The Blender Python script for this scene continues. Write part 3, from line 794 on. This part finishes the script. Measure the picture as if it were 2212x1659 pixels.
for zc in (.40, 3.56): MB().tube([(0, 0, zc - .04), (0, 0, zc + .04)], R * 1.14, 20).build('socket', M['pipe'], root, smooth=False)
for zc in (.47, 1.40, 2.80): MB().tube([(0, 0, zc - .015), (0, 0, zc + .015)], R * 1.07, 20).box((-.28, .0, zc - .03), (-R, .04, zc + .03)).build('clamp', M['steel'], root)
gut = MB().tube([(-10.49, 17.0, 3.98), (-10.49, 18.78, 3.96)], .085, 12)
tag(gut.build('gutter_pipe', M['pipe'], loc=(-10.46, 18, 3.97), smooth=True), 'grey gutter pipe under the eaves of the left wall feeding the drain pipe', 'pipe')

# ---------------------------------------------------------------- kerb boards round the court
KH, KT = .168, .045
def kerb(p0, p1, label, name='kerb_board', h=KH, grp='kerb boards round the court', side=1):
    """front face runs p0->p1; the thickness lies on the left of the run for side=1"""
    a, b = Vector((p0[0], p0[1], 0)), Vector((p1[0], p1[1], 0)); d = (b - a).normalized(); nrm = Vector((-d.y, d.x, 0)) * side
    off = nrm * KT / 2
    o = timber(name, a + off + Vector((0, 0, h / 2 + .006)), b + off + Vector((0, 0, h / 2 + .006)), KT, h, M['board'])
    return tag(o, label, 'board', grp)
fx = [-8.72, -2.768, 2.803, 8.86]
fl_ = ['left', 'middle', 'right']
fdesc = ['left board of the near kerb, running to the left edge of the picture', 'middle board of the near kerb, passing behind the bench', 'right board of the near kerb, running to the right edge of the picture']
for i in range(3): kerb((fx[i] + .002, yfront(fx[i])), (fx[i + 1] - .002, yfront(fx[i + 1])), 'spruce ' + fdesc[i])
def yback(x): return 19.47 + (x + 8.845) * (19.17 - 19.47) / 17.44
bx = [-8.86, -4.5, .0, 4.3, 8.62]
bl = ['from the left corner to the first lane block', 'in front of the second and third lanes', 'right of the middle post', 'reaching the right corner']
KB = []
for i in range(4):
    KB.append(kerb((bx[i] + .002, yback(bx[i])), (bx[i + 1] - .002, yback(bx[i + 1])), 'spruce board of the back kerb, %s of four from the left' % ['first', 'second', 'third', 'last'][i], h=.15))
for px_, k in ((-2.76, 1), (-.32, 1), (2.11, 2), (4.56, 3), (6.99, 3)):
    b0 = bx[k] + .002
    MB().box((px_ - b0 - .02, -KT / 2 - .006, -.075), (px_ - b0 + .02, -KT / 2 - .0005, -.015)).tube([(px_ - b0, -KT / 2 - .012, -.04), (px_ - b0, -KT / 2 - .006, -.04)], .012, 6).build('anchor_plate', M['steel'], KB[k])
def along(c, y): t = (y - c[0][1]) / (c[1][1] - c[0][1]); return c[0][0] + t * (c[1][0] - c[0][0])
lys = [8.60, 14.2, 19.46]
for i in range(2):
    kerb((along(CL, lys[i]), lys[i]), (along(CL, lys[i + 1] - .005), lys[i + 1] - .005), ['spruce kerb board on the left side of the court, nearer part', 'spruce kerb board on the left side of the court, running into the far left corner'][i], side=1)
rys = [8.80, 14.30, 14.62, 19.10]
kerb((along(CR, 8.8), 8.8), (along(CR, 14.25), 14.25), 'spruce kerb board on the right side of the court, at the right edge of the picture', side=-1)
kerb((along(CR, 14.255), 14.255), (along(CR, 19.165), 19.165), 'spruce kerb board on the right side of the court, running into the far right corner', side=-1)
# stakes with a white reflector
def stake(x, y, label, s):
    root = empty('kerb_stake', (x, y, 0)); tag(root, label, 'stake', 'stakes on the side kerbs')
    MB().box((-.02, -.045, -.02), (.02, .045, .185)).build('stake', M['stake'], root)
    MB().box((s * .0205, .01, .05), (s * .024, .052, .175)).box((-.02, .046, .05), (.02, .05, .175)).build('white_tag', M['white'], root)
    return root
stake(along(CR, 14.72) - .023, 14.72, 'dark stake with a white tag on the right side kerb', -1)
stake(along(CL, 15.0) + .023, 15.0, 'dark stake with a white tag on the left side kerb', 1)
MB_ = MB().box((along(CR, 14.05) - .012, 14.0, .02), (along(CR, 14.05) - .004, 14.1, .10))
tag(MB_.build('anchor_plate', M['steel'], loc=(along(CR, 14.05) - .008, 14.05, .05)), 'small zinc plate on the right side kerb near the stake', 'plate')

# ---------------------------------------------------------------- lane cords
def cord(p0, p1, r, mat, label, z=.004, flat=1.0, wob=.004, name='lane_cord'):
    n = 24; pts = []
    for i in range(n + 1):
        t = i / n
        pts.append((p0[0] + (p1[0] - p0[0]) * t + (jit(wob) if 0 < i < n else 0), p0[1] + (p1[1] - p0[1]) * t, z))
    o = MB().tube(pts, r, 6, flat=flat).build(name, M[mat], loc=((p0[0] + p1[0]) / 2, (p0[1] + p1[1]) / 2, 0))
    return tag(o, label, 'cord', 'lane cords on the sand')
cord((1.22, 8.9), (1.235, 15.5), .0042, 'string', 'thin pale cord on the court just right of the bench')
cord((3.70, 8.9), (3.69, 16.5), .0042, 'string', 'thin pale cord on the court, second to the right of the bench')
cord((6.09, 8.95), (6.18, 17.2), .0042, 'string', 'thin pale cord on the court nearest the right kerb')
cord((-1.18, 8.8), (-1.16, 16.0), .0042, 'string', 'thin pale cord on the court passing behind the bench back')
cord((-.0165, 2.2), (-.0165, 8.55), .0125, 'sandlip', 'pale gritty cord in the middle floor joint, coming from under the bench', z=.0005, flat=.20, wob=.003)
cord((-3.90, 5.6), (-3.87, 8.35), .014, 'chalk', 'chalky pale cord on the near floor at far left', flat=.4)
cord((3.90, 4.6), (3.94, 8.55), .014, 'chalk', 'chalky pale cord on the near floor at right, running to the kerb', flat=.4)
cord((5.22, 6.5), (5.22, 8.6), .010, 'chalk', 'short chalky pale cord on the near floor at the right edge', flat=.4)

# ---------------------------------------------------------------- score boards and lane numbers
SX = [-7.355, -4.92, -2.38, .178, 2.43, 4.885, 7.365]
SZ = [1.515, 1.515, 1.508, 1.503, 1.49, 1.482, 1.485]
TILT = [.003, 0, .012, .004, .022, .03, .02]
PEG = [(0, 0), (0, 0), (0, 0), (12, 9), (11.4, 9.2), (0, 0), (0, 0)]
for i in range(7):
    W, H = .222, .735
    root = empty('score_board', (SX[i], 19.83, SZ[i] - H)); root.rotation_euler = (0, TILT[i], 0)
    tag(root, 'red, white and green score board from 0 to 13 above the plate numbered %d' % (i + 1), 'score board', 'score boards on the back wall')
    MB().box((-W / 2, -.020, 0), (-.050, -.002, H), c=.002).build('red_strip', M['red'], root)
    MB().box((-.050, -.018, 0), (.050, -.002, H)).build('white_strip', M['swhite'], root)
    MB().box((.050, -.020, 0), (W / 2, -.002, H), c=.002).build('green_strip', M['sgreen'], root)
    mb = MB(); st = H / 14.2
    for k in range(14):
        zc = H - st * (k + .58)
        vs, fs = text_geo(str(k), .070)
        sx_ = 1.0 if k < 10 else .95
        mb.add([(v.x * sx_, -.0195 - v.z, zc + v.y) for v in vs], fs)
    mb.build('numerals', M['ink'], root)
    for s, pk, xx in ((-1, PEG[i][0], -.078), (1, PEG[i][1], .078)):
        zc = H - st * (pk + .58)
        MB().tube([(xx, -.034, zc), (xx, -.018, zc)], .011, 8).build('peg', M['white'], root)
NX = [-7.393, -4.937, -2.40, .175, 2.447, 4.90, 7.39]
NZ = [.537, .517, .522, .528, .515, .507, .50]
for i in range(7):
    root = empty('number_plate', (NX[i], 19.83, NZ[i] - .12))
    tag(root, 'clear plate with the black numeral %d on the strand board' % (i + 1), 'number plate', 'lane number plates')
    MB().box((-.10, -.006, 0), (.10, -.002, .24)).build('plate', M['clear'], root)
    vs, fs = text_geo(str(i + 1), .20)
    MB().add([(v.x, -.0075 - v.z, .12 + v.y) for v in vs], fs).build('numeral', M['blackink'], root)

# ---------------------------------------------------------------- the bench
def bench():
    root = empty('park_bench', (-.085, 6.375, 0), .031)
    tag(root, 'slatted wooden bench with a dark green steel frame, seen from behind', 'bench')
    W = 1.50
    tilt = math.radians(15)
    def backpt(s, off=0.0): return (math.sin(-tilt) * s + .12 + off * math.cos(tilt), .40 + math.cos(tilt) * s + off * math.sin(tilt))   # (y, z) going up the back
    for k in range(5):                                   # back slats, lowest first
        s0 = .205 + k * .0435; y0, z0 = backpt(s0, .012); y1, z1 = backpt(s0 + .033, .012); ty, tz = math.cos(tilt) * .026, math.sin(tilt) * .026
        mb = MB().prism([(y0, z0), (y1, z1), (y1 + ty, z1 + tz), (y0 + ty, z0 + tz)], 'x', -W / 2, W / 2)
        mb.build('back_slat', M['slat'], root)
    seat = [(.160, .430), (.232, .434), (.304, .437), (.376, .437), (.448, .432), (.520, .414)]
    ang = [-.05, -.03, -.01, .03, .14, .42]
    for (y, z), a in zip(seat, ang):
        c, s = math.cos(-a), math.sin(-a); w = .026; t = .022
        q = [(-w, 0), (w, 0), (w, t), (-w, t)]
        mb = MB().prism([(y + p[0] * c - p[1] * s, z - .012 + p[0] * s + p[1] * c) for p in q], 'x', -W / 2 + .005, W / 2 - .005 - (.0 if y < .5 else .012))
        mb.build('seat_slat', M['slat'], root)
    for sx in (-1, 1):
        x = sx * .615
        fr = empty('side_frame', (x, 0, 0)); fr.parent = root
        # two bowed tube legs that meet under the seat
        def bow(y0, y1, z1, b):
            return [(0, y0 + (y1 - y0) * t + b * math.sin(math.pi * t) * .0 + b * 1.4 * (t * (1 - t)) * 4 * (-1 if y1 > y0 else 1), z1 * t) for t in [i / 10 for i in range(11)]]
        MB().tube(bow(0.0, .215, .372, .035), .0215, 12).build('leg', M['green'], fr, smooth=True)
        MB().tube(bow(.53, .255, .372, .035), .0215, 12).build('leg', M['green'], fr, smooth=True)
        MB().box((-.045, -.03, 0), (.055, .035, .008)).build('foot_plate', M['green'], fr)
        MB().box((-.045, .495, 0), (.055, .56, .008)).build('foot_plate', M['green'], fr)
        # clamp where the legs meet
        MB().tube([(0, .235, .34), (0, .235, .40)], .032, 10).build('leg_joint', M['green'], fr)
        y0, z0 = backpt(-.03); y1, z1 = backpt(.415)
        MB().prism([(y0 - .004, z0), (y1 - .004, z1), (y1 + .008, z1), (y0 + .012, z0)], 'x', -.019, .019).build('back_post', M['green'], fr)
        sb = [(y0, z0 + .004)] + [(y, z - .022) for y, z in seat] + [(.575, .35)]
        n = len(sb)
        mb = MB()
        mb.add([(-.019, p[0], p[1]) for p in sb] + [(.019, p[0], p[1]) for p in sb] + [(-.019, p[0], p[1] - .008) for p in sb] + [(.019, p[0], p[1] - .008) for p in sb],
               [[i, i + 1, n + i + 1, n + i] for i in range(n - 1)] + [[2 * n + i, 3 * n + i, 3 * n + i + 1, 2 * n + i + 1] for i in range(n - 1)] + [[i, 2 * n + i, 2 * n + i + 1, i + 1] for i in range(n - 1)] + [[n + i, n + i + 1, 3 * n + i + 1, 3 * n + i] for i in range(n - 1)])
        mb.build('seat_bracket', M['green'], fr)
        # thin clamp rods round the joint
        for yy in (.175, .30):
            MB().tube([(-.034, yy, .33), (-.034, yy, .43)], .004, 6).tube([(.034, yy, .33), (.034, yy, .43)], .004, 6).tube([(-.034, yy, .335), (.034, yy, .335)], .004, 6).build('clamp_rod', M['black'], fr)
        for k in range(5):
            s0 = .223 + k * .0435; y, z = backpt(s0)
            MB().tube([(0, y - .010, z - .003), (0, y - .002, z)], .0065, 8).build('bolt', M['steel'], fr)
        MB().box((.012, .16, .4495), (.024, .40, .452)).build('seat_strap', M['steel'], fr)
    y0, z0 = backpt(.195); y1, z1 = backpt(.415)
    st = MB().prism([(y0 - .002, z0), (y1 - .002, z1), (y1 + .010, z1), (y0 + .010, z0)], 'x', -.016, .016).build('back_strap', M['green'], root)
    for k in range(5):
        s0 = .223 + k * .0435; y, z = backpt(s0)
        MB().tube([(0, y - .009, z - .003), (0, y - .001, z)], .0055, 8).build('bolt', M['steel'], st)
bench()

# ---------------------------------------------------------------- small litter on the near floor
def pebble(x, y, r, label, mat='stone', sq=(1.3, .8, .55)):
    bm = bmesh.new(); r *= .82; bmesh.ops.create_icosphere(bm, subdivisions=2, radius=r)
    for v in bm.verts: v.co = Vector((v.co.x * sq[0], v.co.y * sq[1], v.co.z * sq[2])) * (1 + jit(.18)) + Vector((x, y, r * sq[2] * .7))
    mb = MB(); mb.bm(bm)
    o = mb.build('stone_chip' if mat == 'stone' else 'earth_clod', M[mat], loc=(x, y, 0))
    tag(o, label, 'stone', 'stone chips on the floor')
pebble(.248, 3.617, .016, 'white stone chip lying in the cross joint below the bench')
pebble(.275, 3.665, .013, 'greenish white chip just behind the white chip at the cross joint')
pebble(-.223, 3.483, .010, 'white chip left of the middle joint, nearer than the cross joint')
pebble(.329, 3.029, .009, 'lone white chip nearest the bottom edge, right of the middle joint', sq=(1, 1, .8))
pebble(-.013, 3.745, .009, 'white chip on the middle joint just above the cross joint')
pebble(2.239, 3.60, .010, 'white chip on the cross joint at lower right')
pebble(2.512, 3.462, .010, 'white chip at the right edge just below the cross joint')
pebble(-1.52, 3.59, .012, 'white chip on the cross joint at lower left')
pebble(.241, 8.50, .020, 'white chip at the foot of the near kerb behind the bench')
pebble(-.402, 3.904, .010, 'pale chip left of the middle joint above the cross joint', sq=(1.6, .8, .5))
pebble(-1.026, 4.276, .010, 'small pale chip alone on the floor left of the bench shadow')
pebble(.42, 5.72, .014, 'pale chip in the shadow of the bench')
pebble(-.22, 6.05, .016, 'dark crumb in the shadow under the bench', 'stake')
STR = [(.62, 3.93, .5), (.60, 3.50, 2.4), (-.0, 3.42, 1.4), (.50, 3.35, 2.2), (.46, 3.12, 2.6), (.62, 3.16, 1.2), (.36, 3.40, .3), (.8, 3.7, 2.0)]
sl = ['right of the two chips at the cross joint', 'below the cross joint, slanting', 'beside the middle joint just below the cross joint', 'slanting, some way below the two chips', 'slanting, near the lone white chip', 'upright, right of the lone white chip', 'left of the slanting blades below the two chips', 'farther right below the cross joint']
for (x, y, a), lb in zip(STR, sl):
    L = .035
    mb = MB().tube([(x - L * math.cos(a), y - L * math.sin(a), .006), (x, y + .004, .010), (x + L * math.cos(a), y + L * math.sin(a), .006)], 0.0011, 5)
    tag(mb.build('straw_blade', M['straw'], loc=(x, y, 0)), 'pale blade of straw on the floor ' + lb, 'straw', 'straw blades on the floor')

# The problem
Print from the first line through the line that contains "drain pipe', 'pipe')", please, including both, and leave out every line outside that stretch.

# Reply to the task
The Blender Python script for this scene continues. Write part 3, from line 794 on. This part finishes the script. Measure the picture as if it were 2212x1659 pixels.
for zc in (.40, 3.56): MB().tube([(0, 0, zc - .04), (0, 0, zc + .04)], R * 1.14, 20).build('socket', M['pipe'], root, smooth=False)
for zc in (.47, 1.40, 2.80): MB().tube([(0, 0, zc - .015), (0, 0, zc + .015)], R * 1.07, 20).box((-.28, .0, zc - .03), (-R, .04, zc + .03)).build('clamp', M['steel'], root)
gut = MB().tube([(-10.49, 17.0, 3.98), (-10.49, 18.78, 3.96)], .085, 12)
tag(gut.build('gutter_pipe', M['pipe'], loc=(-10.46, 18, 3.97), smooth=True), 'grey gutter pipe under the eaves of the left wall feeding the drain pipe', 'pipe')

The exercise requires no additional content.